The Internal Revenue Service and the Treasury Department released guidance Friday to help farmers deal with a provision of the Tax Cuts and Jobs Act and reduce their taxes by leveraging a tax break for small businesses.
The 2017 tax law included a provision that exempts small business taxpayers from the capitalization rules under Section 263A of the Tax Code. Farmers could elect to have Section 263A not apply to certain plants produced by their farming business. A taxpayer, aside from a tax shelter, can qualify as a small business taxpayer by satisfying a gross receipts test for the tax year. To satisfy that test, a farming business needs to have gross receipts of $25 million or less for tax years starting in 2018, and $26 million or less for tax years starting in 2019.
Unlike the section 263A(d)(3) election, the small business taxpayer exemption doesn’t require the special rules for the use of the Alternative Depreciation System or characterization of certain property as section 1245 property.
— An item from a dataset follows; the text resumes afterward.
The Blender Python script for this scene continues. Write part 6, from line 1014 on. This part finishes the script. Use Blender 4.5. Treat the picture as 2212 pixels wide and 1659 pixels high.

The new guidance issued by the IRS and the Treasury, Revenue Procedure 2020-13, contains procedures for farmers who have elected out of the capitalization rules and wish to apply the small business taxpayer exemption in the same tax year. Friday’s guidance spells out the procedures for farmers who want to revoke their election under Section 263A(d)(3), apply the exemption under Section 263(i) in the same taxable year, along with procedures for eligible farmers who would like to make an election in the same taxable year when they no longer qualify as small business taxpayers.